Grigoraș Ionică Dinicu (Romanian: [ɡriɡoˈraʃ i.oˈnikə diˈniku]; April 3, 1889 – March 28, 1949) was a Romanian violin virtuoso and composer. He is most famous for his often-played virtuoso violin showpiece "Hora staccato" (1906) and for making popular the tune Ciocârlia, composed by his grandfather Angheluș Dinicu for "nai" (the Romanian pan flute). It is rumored that Jascha Heifetz once said that Grigoraș Dinicu was the greatest violinist he had ever heard. In the 1930s he was involved in the political movement of the Romanian Roma and was made honorary president of the "General Union of the Romanian Roma". Other well known compositions are: Hora mărțișorului (Mărțișor, literally "little March", is a major Romanian seasonal holiday on March 1st), Ceasornicul (The Clock) and Căruța poștei (The Post Wagon).
He was born in Bucharest, in the neighborhood of the lăutari named Scaune (Chairs). Because his father was busy with his activity as a lăutar, he handled him to "moș Zamfir", an old violinist, who taught him the first tunes. He attended the Bucharest Conservatory, where he studied with Dumitru Georgescu-Kiriac. The most famous of his teachers was Carl Flesch, the violin pedagogue, with whom he studied in 1902. He received a scholarship at the Vienna Conservatory, but he was not allowed to go there because he was Romani, an episode that he never forgot.

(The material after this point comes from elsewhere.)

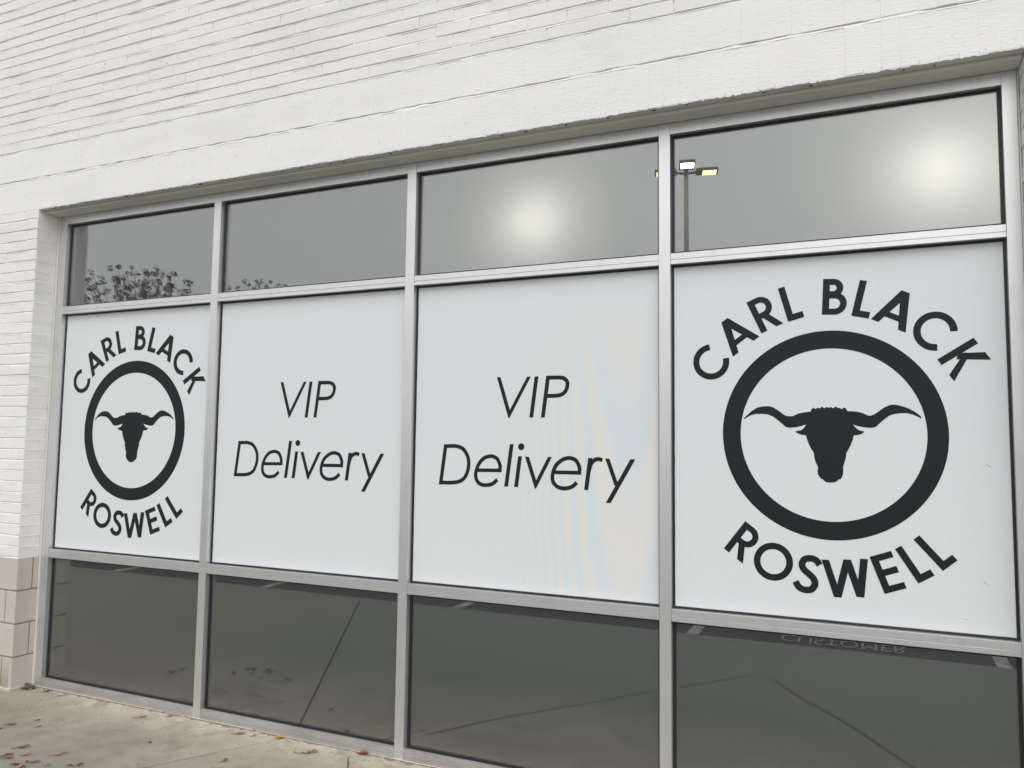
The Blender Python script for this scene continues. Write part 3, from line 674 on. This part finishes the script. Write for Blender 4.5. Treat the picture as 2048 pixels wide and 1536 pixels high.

After graduation he played violin with the Orchestra of the Ministry of Public Instruction, and also performed as a soloist. Hora staccato dates from the beginning of this period; he wrote it as a graduation exercise. For forty years, from 1906 until 1946, he directed popular music concerts. He also toured abroad as a soloist and conductor, and he also played a great deal of light music in nightclubs, hotels, restaurants, and cafés in Bucharest and throughout Western Europe.